Interestingly, fourteen year-old unknown Anne Baxter was flown in from the Big Apple to test, along with another young hopeful, Montgomery Clift. Neither, however, was picked up for the picture. Seventeen year-old Clift’s acne was so bad at the time that the test was never even made and both youngsters were sent back to New York. Walter Brennan played Muff Potter and Victor Jory was cast as the evil Injun Joe. The two men first met on the set of this picture and would become lifelong friends. Thirty-five year-old Margaret Hamilton portrayed Mrs.

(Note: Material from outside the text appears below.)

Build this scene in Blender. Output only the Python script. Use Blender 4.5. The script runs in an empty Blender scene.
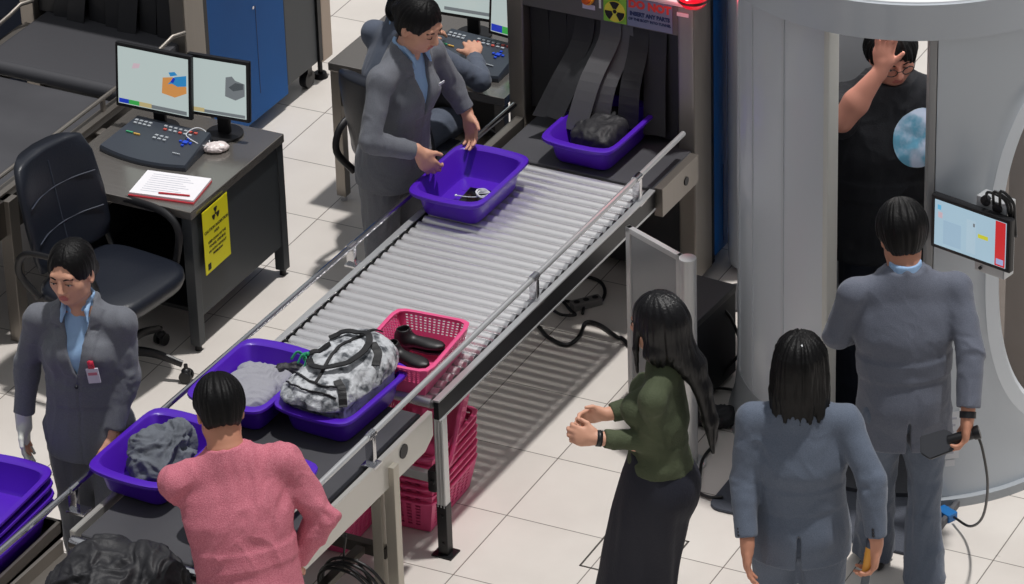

Harper in this her 21st screen appearance. It was a small role. The following year she would achieve motion picture immortality as Miss Gulch/ The Wicked Witch in the classic children’s musical fantasy The Wizard of Oz.

2 Comments

  1. All I can remember about this movie, other than that it WAS in color, is Victor Jory as “Injun Joe.” Culturally inappropriate and racially insensitive to the max, but he truly terrified me as a middle teenager, watching on TV. He was pretty darned scary in everything I ever saw him in. Except…he was a lot of fun as Capt. Keller in “The Miracle Worker.”

    • Ha! Jory scared me as well when I was a kid, Dan. As far as racially insensitive remarks go, I recently watched Heston and MacMurray in ‘The Far Horizons’, a 50s flick about the Lewis & Clark expedition of 1803 and it fairly made me cringe!